Why don’t people understand that?




Because this is unique to America and (mostly) restaurant service?

And because it’s ridiculous. I want to eat, not figure out how much to pay your employees. Part of a business’ job is to abstract the business-y stuff away from me so I can just enjoy a meal.

Otherwise, if it’s a hassle, I’ll just cook more at home. I can cook just as well, I eat out for the experience and to not deal with hassles.


f-

you pay the employer, the employer pays the employee, so if you don’t tip the employee but you do pay the employer, who are you hurting more?


In the short term, the employee. In the long term, as people leave due to lack of tip pay, service degrades and customers stop showing up due to the degrading service, the employer. Tipping as a requirement needs to go. Pay them a minimum wage because it shouldn’t be the customers problem. If a business owner cannot do that, the business should not exist.

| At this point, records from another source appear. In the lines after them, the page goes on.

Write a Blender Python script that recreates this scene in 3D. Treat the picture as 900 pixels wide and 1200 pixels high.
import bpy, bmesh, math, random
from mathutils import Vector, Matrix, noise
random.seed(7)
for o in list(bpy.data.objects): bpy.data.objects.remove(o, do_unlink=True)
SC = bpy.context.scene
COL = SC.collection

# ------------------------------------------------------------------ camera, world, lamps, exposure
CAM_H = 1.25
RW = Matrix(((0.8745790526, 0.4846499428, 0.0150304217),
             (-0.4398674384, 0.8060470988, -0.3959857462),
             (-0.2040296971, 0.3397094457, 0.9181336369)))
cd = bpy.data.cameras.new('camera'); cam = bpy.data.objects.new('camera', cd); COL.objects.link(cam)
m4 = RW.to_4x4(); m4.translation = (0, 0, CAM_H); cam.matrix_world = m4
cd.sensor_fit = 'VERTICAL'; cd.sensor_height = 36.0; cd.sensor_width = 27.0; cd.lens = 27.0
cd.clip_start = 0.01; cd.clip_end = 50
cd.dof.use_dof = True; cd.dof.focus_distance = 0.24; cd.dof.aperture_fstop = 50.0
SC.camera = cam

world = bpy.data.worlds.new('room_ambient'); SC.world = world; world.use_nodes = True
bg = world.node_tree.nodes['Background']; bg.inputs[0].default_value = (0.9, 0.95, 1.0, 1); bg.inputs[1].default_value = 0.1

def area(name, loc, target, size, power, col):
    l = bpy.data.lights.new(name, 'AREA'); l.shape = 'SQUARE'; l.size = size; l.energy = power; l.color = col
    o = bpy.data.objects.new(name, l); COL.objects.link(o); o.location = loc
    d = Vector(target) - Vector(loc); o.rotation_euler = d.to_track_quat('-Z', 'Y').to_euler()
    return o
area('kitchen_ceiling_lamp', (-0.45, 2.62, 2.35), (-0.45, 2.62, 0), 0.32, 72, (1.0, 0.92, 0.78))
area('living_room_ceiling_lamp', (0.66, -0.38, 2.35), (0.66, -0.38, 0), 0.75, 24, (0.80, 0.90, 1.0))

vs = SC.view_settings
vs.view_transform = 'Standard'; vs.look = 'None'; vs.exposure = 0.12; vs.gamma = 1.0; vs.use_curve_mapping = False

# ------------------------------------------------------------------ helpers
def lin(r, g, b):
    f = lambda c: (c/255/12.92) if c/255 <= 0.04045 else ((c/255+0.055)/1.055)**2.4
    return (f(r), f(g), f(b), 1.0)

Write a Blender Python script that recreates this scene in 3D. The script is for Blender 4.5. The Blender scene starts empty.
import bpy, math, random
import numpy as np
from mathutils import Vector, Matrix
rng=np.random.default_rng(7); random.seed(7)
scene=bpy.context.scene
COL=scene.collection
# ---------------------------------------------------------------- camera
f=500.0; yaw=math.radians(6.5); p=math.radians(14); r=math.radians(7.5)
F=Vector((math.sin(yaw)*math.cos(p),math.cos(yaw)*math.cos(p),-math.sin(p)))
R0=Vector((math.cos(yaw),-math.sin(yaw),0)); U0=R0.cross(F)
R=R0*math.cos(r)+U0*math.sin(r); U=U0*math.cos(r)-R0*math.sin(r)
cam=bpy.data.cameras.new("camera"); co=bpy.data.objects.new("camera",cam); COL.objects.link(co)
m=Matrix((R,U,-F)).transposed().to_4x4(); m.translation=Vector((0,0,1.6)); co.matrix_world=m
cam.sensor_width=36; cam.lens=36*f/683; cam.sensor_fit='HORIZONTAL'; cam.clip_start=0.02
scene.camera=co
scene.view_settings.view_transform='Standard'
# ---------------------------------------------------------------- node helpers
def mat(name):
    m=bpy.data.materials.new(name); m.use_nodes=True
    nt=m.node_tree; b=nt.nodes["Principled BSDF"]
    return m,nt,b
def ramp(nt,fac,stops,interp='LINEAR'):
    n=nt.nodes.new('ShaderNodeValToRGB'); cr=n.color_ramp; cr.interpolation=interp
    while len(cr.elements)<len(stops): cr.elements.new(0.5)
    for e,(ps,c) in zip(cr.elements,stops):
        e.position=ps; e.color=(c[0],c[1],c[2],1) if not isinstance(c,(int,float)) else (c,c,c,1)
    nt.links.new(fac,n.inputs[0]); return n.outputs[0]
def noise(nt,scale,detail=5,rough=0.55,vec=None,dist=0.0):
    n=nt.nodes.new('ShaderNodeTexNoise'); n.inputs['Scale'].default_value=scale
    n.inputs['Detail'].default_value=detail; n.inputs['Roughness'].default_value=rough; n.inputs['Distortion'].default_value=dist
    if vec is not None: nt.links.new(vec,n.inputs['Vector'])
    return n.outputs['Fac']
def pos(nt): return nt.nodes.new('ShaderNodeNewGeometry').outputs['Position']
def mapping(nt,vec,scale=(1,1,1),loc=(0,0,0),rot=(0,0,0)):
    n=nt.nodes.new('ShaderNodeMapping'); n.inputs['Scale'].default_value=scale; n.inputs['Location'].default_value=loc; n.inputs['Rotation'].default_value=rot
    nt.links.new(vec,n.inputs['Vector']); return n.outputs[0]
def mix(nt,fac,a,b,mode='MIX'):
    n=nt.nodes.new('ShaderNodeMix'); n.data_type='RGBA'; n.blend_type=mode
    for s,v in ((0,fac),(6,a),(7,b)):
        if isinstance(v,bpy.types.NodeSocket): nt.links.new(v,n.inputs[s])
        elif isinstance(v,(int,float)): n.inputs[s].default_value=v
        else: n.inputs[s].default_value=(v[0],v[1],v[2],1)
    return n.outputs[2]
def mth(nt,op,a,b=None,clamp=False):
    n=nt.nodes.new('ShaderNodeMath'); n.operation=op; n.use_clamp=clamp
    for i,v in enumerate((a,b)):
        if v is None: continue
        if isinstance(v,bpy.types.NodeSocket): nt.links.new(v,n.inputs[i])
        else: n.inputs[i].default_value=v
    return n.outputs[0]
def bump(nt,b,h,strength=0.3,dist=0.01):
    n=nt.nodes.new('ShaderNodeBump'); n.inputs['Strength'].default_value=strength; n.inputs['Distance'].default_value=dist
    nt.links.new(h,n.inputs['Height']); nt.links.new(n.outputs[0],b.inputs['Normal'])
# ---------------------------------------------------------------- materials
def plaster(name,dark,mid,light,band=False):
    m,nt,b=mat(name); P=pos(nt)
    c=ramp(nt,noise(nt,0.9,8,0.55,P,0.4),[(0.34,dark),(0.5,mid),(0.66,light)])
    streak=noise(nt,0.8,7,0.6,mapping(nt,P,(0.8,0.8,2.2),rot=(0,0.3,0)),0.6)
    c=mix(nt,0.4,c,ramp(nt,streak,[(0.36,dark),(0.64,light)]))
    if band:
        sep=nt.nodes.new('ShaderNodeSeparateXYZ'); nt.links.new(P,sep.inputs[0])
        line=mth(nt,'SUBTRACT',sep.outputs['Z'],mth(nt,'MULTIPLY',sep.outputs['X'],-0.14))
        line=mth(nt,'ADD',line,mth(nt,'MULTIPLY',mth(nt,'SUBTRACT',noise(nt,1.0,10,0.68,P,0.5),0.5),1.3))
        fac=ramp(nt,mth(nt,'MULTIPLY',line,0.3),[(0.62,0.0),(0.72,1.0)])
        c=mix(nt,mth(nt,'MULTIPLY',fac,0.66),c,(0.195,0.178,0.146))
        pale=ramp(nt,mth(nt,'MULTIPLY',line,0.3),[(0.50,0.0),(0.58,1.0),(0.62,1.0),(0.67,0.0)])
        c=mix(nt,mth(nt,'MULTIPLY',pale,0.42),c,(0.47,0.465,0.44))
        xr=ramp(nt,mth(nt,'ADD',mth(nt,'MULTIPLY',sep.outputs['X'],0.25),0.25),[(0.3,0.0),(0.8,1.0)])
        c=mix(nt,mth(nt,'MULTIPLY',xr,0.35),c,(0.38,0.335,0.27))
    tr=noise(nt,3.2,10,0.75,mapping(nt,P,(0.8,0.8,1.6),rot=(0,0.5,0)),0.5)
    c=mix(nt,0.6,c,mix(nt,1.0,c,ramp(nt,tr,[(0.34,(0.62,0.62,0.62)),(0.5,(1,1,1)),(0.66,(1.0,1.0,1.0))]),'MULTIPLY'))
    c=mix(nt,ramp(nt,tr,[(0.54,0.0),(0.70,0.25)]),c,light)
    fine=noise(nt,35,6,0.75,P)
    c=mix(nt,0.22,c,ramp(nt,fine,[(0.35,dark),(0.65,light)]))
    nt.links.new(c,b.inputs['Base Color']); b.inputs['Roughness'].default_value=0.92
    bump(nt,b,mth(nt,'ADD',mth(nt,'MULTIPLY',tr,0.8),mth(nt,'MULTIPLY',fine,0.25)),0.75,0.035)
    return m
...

so hurting the employee is just, as it hurts the employer eventually?

almost sounds like people are forced to go to these places.


I never said it’s just. Don’t put words into other peoples mouths if you intend to argue in good faith. If you want systemic change, then that is what I believe has to happen. Please provide a better idea


exactly what was already said, systemic change. don’t go where you don’t support, rather than half-ass it.

hopefully you can understand how, based upon having already explained that, it would be possible to make an assumption in good faith. since you didn’t seem to notice the first time, it would appear to be a passive rejection.

shall we continue? assuming you also wanted to discuss in good faith. who wanted to argue?